Data excerpts ::
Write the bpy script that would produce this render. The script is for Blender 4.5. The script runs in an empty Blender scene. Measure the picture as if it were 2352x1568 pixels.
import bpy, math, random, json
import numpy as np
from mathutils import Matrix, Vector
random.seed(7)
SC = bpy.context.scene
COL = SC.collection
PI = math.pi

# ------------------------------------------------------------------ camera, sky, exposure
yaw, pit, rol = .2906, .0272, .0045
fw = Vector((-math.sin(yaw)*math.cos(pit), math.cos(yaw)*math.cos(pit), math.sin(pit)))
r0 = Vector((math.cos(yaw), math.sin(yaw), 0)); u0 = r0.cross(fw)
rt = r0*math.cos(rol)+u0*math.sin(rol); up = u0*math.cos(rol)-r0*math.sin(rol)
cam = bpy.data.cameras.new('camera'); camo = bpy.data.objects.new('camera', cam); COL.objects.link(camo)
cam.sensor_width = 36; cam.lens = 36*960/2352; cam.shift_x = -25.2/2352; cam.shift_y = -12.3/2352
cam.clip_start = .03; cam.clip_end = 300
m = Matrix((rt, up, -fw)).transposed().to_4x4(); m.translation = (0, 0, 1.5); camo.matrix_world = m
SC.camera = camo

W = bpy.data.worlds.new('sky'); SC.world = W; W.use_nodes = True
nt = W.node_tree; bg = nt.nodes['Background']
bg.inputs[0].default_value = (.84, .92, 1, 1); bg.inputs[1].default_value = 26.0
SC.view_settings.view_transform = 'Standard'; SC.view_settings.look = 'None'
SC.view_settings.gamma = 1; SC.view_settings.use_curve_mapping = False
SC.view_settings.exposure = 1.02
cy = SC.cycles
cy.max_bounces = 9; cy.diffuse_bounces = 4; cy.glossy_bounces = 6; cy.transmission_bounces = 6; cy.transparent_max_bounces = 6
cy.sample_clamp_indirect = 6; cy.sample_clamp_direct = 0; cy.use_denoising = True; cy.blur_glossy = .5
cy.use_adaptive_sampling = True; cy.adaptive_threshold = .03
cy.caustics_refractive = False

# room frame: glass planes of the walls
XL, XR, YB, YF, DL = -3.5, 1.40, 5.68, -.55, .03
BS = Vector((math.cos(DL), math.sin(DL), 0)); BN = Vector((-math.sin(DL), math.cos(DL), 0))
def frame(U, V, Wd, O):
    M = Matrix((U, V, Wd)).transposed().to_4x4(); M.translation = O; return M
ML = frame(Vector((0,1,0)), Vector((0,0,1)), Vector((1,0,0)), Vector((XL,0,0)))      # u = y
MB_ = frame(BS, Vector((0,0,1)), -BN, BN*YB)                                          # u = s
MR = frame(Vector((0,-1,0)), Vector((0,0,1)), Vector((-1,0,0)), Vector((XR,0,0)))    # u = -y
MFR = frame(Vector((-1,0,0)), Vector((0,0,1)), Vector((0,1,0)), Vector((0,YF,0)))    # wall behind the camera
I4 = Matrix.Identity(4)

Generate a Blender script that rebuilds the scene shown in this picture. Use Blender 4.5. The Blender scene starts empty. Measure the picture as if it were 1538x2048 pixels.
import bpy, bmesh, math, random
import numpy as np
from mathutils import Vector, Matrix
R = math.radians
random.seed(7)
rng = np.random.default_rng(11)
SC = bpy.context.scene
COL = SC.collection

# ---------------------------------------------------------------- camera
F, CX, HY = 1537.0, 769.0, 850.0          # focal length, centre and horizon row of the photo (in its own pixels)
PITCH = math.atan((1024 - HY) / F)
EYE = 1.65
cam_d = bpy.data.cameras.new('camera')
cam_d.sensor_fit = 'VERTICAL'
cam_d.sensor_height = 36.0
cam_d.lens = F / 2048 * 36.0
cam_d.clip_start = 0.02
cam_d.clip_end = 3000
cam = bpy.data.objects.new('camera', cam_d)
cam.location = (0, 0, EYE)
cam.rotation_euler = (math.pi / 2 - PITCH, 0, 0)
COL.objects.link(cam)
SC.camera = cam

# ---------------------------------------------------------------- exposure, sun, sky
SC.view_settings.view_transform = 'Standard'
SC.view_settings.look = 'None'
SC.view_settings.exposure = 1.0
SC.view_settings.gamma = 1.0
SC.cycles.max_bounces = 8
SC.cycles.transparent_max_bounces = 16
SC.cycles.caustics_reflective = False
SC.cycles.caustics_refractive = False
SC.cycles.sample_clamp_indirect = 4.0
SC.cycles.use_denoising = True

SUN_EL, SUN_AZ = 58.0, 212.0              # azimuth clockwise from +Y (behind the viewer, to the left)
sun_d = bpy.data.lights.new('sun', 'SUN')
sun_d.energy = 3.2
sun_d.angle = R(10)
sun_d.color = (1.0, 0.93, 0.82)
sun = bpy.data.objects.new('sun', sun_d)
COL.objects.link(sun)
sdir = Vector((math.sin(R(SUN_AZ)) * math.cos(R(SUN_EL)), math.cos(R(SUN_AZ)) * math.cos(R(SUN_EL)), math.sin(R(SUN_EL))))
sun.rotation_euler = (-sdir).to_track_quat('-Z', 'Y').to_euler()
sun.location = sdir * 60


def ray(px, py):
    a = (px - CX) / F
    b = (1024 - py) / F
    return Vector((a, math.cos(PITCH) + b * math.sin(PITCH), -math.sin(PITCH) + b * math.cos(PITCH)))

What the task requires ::
Go through the records line by line and count those containing the string "scene". Give only the total.

Answer ::
4